[Scripts that build scenes]
· · · · · · ·

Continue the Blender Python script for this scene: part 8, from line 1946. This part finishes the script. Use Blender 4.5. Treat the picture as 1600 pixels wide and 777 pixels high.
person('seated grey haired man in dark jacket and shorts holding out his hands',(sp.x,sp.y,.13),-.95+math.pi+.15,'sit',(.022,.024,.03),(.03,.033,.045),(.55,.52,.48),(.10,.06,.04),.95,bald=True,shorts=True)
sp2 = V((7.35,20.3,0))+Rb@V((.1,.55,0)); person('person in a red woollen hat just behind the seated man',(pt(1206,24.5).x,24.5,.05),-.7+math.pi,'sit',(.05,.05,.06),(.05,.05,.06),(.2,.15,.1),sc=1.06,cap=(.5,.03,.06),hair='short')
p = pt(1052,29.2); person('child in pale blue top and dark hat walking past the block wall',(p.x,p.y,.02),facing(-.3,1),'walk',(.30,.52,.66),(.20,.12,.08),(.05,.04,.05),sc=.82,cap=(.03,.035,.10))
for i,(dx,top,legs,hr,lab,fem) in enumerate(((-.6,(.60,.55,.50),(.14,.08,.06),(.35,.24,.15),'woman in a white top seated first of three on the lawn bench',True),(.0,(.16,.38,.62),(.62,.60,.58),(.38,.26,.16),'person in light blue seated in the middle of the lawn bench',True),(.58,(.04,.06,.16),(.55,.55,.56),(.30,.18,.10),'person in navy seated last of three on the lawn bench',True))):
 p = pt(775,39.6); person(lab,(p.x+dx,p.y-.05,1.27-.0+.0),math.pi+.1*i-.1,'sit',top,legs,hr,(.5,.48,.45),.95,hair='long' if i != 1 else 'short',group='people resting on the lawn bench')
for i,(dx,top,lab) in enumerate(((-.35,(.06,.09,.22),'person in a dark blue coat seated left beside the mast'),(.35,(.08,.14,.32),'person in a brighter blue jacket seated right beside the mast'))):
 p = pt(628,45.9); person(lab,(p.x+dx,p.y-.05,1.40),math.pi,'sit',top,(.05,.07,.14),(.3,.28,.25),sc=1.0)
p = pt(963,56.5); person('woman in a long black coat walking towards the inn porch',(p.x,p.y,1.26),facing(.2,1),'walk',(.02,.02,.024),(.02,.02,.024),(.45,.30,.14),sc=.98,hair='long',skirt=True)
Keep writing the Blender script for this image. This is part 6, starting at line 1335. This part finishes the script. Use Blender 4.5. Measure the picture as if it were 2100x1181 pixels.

· · · · · · ·

- Problem requirements
Count every line in the data that contains the word "part", then give that count and nothing else.

- Correct answer
2